__Your goal__
Give every entry again, word for word.

------------------------------------

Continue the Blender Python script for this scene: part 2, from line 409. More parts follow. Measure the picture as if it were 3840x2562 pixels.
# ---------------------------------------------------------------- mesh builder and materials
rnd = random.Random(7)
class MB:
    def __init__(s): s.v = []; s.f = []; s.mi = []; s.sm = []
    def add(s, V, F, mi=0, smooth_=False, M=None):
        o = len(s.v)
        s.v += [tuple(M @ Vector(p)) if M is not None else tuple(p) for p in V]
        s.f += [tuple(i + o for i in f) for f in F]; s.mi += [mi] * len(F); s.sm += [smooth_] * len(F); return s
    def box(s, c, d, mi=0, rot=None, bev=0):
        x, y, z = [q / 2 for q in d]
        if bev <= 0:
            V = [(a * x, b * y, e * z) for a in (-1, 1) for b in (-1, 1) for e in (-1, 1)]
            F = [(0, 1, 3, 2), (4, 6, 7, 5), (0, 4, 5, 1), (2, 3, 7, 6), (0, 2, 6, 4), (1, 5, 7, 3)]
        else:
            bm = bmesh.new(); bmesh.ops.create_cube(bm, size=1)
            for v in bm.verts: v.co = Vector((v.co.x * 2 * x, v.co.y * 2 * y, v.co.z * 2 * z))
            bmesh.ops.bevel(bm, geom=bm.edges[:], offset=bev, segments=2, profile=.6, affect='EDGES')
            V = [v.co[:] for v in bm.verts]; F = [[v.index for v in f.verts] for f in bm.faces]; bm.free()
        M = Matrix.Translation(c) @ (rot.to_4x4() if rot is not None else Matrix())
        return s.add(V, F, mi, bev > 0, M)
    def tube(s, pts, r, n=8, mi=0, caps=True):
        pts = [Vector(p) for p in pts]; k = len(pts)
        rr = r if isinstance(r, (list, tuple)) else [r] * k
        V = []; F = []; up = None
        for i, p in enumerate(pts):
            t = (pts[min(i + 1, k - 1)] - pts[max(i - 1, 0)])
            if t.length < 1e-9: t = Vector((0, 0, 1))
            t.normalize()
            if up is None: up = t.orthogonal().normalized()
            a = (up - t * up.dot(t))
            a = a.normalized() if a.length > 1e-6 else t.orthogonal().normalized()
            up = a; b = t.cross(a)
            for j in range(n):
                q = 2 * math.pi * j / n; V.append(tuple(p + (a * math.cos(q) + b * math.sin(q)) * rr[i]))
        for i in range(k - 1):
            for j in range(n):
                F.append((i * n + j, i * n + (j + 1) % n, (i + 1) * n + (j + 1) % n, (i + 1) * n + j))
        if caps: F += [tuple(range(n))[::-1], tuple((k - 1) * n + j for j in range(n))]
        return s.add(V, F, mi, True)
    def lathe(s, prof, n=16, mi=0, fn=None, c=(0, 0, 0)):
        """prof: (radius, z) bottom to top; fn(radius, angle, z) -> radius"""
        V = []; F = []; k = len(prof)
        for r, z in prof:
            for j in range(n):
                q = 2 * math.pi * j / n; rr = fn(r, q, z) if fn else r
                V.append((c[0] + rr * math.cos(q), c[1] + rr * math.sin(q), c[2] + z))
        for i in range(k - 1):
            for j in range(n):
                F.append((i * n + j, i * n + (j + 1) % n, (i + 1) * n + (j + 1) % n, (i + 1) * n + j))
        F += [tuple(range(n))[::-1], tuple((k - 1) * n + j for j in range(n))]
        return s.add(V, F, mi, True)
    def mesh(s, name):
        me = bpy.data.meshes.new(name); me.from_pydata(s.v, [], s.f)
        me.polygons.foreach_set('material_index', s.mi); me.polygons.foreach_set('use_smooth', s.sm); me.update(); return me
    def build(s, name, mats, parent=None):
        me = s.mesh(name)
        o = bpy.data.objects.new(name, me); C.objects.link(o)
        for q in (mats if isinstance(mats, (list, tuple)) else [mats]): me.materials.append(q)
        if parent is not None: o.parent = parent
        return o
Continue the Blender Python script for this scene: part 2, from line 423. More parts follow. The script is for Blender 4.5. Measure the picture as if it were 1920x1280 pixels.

------------------------------------

__Final result__
Continue the Blender Python script for this scene: part 2, from line 409. More parts follow. Measure the picture as if it were 3840x2562 pixels.
# ---------------------------------------------------------------- mesh builder and materials
rnd = random.Random(7)
class MB:
    def __init__(s): s.v = []; s.f = []; s.mi = []; s.sm = []
    def add(s, V, F, mi=0, smooth_=False, M=None):
        o = len(s.v)
        s.v += [tuple(M @ Vector(p)) if M is not None else tuple(p) for p in V]
        s.f += [tuple(i + o for i in f) for f in F]; s.mi += [mi] * len(F); s.sm += [smooth_] * len(F); return s
    def box(s, c, d, mi=0, rot=None, bev=0):
        x, y, z = [q / 2 for q in d]
        if bev <= 0:
            V = [(a * x, b * y, e * z) for a in (-1, 1) for b in (-1, 1) for e in (-1, 1)]
            F = [(0, 1, 3, 2), (4, 6, 7, 5), (0, 4, 5, 1), (2, 3, 7, 6), (0, 2, 6, 4), (1, 5, 7, 3)]
        else:
            bm = bmesh.new(); bmesh.ops.create_cube(bm, size=1)
            for v in bm.verts: v.co = Vector((v.co.x * 2 * x, v.co.y * 2 * y, v.co.z * 2 * z))
            bmesh.ops.bevel(bm, geom=bm.edges[:], offset=bev, segments=2, profile=.6, affect='EDGES')
            V = [v.co[:] for v in bm.verts]; F = [[v.index for v in f.verts] for f in bm.faces]; bm.free()
        M = Matrix.Translation(c) @ (rot.to_4x4() if rot is not None else Matrix())
        return s.add(V, F, mi, bev > 0, M)
    def tube(s, pts, r, n=8, mi=0, caps=True):
        pts = [Vector(p) for p in pts]; k = len(pts)
        rr = r if isinstance(r, (list, tuple)) else [r] * k
        V = []; F = []; up = None
        for i, p in enumerate(pts):
            t = (pts[min(i + 1, k - 1)] - pts[max(i - 1, 0)])
            if t.length < 1e-9: t = Vector((0, 0, 1))
            t.normalize()
            if up is None: up = t.orthogonal().normalized()
            a = (up - t * up.dot(t))
            a = a.normalized() if a.length > 1e-6 else t.orthogonal().normalized()
            up = a; b = t.cross(a)
            for j in range(n):
                q = 2 * math.pi * j / n; V.append(tuple(p + (a * math.cos(q) + b * math.sin(q)) * rr[i]))
        for i in range(k - 1):
            for j in range(n):
                F.append((i * n + j, i * n + (j + 1) % n, (i + 1) * n + (j + 1) % n, (i + 1) * n + j))
        if caps: F += [tuple(range(n))[::-1], tuple((k - 1) * n + j for j in range(n))]
        return s.add(V, F, mi, True)
    def lathe(s, prof, n=16, mi=0, fn=None, c=(0, 0, 0)):
        """prof: (radius, z) bottom to top; fn(radius, angle, z) -> radius"""
        V = []; F = []; k = len(prof)
        for r, z in prof:
            for j in range(n):
                q = 2 * math.pi * j / n; rr = fn(r, q, z) if fn else r
                V.append((c[0] + rr * math.cos(q), c[1] + rr * math.sin(q), c[2] + z))
        for i in range(k - 1):
            for j in range(n):
                F.append((i * n + j, i * n + (j + 1) % n, (i + 1) * n + (j + 1) % n, (i + 1) * n + j))
        F += [tuple(range(n))[::-1], tuple((k - 1) * n + j for j in range(n))]
        return s.add(V, F, mi, True)
    def mesh(s, name):
        me = bpy.data.meshes.new(name); me.from_pydata(s.v, [], s.f)
        me.polygons.foreach_set('material_index', s.mi); me.polygons.foreach_set('use_smooth', s.sm); me.update(); return me
    def build(s, name, mats, parent=None):
        me = s.mesh(name)
        o = bpy.data.objects.new(name, me); C.objects.link(o)
        for q in (mats if isinstance(mats, (list, tuple)) else [mats]): me.materials.append(q)
        if parent is not None: o.parent = parent
        return o
Continue the Blender Python script for this scene: part 2, from line 423. More parts follow. The script is for Blender 4.5. Measure the picture as if it were 1920x1280 pixels.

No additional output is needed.